“Radioactive Boars on Rampage in Nuclear Disaster Site” sounds like the headline to a National Enquirer article. In fact, it’s the headline to a story by the International Business Times detailing how wild hogs are booming after Japan’s Fukushima Daiichi disaster in 2011. Since the evacuation of the power plant and its surrounding area five years ago, hogs have seen a 330 percent increase in their numbers — bringing with it an inestimable amount of destruction to private property and crops.
Wild hogs were once considered a delicacy by those living around Fukushima, but since the earthquake, tsunami, and resulting core meltdowns of March 11, 2011, the pigs have been flooded with radiation from living inside the so-called “exclusion zone” around the plant. The Japanese government puts the amount of radiation in the environment at 300 times higher than is safe for humans.

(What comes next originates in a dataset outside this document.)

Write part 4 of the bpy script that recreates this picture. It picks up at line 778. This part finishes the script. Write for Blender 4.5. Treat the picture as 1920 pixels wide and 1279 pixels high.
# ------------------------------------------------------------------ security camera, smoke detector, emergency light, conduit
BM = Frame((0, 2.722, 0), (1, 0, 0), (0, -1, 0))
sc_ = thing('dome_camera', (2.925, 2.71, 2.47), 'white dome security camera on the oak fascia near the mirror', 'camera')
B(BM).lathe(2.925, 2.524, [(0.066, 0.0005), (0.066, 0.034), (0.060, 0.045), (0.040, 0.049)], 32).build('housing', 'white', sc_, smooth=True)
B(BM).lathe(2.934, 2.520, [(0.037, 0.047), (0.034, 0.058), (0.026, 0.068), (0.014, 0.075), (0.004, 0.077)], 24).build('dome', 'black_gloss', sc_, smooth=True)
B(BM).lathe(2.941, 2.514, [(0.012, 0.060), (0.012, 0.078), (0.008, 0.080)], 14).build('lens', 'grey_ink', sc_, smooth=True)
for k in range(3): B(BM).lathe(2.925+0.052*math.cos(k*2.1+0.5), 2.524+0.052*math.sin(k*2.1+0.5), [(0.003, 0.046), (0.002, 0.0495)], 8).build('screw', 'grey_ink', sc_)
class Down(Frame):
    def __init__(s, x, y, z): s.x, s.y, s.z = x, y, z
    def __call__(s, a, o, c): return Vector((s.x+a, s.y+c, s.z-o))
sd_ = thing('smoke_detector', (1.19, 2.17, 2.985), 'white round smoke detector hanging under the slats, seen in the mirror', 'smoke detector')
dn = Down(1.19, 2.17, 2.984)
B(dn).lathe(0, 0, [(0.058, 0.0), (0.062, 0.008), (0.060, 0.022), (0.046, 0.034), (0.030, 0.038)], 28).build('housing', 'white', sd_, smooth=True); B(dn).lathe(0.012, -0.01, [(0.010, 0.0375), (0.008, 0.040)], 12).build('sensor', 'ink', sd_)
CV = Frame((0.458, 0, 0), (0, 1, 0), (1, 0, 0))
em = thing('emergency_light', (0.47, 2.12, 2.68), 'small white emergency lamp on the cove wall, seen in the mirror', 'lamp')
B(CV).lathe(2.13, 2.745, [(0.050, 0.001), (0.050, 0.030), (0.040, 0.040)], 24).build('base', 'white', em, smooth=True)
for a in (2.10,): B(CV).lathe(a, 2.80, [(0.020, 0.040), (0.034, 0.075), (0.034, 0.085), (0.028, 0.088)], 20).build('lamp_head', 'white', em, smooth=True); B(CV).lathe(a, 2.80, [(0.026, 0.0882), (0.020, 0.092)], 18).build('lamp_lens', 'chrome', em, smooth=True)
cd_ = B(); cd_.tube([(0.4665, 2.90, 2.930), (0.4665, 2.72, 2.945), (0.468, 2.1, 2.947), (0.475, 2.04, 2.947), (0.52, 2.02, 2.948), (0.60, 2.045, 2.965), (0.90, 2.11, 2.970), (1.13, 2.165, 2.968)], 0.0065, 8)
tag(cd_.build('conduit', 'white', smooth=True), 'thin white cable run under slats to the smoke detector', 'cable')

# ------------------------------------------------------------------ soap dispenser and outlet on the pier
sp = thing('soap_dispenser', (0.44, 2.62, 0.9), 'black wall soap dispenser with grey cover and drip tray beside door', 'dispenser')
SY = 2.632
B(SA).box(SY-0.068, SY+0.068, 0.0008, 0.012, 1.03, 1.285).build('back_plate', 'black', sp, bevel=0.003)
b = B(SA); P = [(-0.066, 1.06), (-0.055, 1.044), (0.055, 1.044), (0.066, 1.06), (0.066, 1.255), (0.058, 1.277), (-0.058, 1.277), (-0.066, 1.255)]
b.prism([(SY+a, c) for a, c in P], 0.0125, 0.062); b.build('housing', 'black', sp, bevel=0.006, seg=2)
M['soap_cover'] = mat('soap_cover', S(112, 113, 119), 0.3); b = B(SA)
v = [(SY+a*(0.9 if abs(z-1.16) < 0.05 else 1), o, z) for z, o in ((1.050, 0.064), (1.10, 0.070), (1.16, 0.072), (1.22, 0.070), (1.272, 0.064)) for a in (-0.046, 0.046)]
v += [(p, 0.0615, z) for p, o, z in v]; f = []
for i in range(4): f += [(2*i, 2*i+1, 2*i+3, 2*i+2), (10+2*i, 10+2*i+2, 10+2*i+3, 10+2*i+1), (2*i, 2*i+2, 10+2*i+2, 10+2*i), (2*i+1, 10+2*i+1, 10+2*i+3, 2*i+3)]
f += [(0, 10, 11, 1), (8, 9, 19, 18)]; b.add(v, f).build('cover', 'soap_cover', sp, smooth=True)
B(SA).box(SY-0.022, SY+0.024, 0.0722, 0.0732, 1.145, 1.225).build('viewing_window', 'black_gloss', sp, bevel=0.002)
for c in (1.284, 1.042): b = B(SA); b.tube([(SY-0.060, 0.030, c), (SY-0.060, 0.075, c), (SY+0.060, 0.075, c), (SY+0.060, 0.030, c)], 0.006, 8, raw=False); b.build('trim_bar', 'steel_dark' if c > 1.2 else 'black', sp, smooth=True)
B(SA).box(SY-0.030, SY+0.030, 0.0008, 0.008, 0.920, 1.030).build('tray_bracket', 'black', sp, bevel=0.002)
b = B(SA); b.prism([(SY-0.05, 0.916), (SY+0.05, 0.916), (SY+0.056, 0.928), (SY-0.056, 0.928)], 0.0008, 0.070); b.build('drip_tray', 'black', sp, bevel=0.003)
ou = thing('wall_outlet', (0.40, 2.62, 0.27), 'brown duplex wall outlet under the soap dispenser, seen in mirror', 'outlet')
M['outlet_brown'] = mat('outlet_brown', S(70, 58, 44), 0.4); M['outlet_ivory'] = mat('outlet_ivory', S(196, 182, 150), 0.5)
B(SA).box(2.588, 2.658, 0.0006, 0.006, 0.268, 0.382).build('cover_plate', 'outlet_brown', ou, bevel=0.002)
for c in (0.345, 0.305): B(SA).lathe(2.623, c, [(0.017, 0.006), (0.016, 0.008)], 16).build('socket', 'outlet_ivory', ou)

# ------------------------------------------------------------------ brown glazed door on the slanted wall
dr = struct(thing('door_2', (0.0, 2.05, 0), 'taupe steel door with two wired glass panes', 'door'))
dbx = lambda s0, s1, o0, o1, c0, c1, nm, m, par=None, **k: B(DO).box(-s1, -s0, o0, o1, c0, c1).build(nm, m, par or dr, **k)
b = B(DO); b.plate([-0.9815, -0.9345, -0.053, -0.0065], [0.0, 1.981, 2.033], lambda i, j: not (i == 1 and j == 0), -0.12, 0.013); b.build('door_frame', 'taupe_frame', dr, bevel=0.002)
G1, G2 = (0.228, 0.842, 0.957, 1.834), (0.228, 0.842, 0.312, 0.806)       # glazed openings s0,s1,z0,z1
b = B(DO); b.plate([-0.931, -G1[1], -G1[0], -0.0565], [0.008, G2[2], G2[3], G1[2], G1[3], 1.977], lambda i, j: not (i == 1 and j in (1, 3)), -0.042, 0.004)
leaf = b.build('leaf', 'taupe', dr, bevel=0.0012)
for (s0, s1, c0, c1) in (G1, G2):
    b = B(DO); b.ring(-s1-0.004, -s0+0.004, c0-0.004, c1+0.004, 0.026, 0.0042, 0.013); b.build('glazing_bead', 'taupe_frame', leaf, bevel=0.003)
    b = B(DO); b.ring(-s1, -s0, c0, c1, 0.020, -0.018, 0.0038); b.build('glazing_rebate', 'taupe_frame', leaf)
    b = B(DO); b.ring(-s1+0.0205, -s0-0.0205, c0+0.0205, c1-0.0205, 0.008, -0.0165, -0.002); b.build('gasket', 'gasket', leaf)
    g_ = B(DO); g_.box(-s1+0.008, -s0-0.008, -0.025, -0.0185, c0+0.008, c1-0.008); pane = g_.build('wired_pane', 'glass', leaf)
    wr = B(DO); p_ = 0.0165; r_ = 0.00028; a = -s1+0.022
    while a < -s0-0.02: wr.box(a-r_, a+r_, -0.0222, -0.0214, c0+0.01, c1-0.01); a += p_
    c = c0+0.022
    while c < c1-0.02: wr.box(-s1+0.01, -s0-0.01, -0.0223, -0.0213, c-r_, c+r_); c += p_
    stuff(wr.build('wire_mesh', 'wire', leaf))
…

With humans gone the hogs are able to move into abandoned houses and use them as shelter. The already prolific breeders are taking advantage of the structures to raise their young. But even with the abandoned areas all to themselves, the hogs often range outside the zone and into the farms and yards of uncontaminated areas, rooting as hogs are apt to do. They have even injured pedestrians as their paths cross.
Now when the hogs are killed it’s with containment in mind. Six mass graves, each holding 600 pigs, have been dug near the city of Nihonmatsu, each filled to the brim. Locals are reduced to using their gardens as disposal sites for the hogs, exacerbating the problem by the radioactive material leaching out into potential food sources.
The city of Soma is using a high-tech cremation device to burn the bodies and capture the resulting radioactive material, but the machine is only capable of handling three pigs a day. Hunters killed 13,000 hogs since 2014 alone.
Wild hogs aren’t the only animals taking advantage of mankind’s nuclear folly. Raccoons are reportedly living alongside the hogs in the contaminated areas. Elsewhere, reindeer are eating the lichen around Chernobyl. The moss-like organisms soak up radiation from the atmosphere, delivering it to the European caribou with each mouthful.
While the larger mammals around each disaster site are still “healthy,” smaller animals and some plants are already showing signs of mutation from the radiation. With the 30th anniversary of Chernobyl coming up April 26 and Fukushima’s clean-up efforts still underway, the animals around the disasters will continue to soak up radiation as they live in the abandoned areas.
I think this is where the new hogzilla movie starts.